Perhaps the only thing more satisfying than eating soup is making it. Unlike a delicate cake, soup is most forgiving of inaccurate measuring and ingredient substitution. No chicken broth? Use vegetable broth instead. Vary the amounts and types of seasonings. Soup is your opportunity to be creative in the kitchen. Leave out a vegetable or add an extra one in. Use up leftovers in the fridge. Abraham Maslow once said, “A first-rate soup is more creative than a second-rate painting.” So, let’s make soup!

 

Spinach Sausage Soup

 

12 spicy sausage links

¾ cup diced onion

1 T olive oil

1 clove garlic, minced

4 cups chicken stock

2 medium potatoes, cut into small slices

2 cups spinach leaves, or 1 pkg frozen chopped spinach, thawed

1 carrot, coarsely grated

1/3 cup heavy cream

salt and pepper to taste

 

Bake sausages for 25 minutes at 300 degrees. When cool enough to handle, cut in half lengthwise and then into ½ inch slices. Saute the onions until soft, then add the garlic and saute for 1 minute. Add the chicken stock, potatoes and carrot. Simmer until the vegetables are tender, about 15 minutes. Add the sausage, spinach and cream. Heat through. Season to taste with salt and pepper.

 

 

 

 

Broccoli-Cheddar Soup

 

1 ½ lbs of broccoli, coarsely chopped (use stems as well, peeling if necessary)

2 onions, chopped

5 cups chicken stock

1/3 cup white rice

1 tsp salt

¼ tsp pepper

½ cup cream

2 cups shredded Cheddar cheese

1 T spicy brown mustard

 

Simmer the broccoli and onions in the chicken stock, along with the rice and salt and pepper. When the vegetables are tender, puree the soup using a blender or food processor. Return to the pot and reheat gently with the cheese, cream and mustard, stirring well (use a whisk) to incorporate the mustard.

 

 

 

 

Beef and Barley Soup

 

1 lb stewing beef, cut into small cubes, gristle and fat removed

1 clove garlic, minced

1 T olive oil

1 onion, diced

1 bay leaf

1 tsp dried thyme

1 cup dry red wine

6 cups beef broth

½ cup pearl barley

1 ½ cups sliced carrots

1 cup green beans, cut into ½ inch pieces

1 8-oz can diced tomatoes, with juice

¼ cup snipped parsley

salt and pepper to taste

 

In large pot, brown beef in oil with garlic and onion. Add beef broth, wine, bay leaf and thyme. Add 1 tsp salt and ¼ tsp pepper. Simmer for one hour or until beef is almost tender. Add the barley, carrots and green beans. Simmer 30 minutes to an hour. When barley is tender, add the diced tomatoes with their juice and heat through. Add the parsley and correct seasonings. Remove the bay leaf before serving.

 

 

Vegetable Soup with Basil Pistou

(from a recipe by Jacques Pepin)

 

1 ½ cup sliced leeks or scallions

1 ½ cup diced eggplant, with peel

1 cup diced kohlrabi

¾ cup diced onion

¾ cup diced celery

¾ cup diced carrots

1 cup diced butternut squash

¾ cup diced potato

1 cup diced zucchini

½ cup cut green beans

salt to taste

5 cups chicken stock

2 cups torn spinach

basil pistou (or pesto)

 

Combine all ingredients except spinach and pistou in a large pot. Simmer until tender, about 35 minutes. Add spinach, cook uncovered for ten minutes.

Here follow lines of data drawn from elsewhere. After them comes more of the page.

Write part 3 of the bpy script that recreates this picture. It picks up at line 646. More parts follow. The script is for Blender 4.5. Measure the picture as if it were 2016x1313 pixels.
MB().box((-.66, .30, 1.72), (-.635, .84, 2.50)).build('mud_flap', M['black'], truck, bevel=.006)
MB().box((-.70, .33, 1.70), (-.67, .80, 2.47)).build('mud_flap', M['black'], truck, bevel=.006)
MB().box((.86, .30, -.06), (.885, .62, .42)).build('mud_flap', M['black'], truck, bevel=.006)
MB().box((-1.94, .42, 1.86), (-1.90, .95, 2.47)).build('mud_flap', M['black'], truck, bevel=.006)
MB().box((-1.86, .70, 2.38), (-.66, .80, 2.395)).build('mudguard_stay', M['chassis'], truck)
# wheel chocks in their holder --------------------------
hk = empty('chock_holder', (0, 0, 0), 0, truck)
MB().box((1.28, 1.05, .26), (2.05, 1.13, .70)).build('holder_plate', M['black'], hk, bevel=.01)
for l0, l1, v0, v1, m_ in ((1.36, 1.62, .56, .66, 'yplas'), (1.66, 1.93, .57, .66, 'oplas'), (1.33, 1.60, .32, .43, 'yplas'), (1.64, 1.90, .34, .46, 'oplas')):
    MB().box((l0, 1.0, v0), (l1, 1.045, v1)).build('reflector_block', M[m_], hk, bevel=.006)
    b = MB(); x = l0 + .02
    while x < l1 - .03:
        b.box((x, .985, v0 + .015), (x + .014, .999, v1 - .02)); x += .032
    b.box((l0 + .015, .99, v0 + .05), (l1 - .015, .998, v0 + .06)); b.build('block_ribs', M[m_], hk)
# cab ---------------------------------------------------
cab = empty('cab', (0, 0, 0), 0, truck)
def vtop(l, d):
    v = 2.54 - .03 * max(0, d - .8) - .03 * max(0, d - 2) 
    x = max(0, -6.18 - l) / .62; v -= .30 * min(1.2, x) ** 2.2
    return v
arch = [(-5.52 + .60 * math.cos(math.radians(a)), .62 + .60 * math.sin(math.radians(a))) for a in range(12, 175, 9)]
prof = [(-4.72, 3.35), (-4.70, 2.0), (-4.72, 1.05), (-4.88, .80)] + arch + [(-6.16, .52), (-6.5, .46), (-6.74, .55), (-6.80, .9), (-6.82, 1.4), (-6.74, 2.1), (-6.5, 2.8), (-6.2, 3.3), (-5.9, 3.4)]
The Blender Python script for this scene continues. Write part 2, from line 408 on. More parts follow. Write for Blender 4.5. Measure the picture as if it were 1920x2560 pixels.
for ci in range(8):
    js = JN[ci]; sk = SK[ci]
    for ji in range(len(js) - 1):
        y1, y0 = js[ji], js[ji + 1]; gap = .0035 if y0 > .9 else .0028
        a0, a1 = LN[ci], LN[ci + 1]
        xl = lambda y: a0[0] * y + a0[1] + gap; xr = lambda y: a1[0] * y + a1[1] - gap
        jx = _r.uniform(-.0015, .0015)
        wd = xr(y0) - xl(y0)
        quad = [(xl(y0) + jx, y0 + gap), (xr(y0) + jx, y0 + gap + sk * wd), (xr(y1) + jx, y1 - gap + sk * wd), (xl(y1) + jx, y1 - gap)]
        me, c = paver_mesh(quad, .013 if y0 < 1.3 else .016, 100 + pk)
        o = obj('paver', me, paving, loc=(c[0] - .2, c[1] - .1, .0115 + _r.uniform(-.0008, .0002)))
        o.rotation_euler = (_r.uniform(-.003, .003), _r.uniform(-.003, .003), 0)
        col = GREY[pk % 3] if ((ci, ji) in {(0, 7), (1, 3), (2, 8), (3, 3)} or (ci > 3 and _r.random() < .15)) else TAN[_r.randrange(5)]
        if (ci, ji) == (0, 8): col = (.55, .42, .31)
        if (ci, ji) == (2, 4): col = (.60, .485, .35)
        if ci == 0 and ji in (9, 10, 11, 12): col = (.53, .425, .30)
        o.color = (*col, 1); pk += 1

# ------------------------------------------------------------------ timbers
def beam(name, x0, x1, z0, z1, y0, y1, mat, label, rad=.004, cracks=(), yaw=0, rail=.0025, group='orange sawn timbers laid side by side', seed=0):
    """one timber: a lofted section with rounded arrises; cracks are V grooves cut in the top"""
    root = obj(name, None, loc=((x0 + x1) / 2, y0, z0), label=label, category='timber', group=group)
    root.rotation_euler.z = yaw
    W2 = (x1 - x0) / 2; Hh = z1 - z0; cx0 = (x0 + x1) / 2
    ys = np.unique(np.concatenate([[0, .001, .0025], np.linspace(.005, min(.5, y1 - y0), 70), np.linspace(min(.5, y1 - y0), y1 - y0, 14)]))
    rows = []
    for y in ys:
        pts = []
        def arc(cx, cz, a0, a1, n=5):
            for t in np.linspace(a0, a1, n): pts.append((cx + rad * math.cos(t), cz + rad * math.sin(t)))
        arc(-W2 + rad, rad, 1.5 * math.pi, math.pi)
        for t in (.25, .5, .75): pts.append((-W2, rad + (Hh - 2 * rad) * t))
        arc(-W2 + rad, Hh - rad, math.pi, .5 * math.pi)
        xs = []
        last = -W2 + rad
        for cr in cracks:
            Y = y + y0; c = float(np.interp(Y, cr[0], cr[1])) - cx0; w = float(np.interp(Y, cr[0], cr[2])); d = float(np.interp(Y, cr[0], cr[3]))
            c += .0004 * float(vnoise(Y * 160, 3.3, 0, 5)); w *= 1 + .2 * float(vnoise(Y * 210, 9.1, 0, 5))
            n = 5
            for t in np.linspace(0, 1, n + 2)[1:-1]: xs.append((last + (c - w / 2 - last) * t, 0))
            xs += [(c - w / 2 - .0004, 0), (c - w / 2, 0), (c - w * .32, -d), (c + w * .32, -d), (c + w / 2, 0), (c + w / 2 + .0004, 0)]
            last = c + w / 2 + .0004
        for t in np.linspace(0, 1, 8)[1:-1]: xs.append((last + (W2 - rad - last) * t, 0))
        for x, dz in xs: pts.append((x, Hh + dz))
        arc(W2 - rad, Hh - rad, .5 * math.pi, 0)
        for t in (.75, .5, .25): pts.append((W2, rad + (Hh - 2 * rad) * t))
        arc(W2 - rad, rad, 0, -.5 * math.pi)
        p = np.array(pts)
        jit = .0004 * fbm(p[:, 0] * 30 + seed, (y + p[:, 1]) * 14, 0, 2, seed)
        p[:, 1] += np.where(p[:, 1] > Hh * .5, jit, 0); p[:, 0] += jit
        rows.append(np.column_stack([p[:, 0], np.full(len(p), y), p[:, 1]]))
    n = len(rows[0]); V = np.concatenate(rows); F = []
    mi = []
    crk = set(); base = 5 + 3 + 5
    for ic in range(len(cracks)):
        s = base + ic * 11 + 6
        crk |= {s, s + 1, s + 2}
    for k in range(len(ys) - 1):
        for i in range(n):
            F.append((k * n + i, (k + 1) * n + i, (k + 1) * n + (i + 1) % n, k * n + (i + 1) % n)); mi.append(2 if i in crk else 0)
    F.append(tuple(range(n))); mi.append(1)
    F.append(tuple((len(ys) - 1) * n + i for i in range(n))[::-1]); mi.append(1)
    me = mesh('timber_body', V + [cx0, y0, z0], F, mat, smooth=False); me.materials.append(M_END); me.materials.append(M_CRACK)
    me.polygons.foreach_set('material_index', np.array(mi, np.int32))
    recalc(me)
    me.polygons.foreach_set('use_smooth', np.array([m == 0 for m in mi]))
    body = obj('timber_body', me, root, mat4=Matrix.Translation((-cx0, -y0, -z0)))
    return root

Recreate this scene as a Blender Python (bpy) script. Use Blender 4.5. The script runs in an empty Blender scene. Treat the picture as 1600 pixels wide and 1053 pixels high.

Place soup in bowls and swirl in 1-2 tablespoons of pistou.


 


 

Roasted Potato Soup

(from Better Homes and Garden)

 

6 medium potatoes, cut up

1 large onion, cut up

6 cloves of garlic, peeled

2 T melted butter

½ tsp freshly ground black pepper

3 cups chicken broth

2 cups water

1 cup cream

 

Toss potatoes, onion and garlic with melted butter. Spread in a single layer in a roasting pan. Sprinkle with black pepper. Roast at 425 degrees 50 to 60 minutes, stirring occasionally.

Transfer to a large pot. Stir in the chicken broth and water. Simmer 25 minutes or until potatoes are very tender. Mash with a manual masher, leaving chunks of potato. Simmer uncovered for 15 minutes or until slightly thickened. Add cream and heat through. Delicious served with a sprinkling of minced chives and crisp bacon.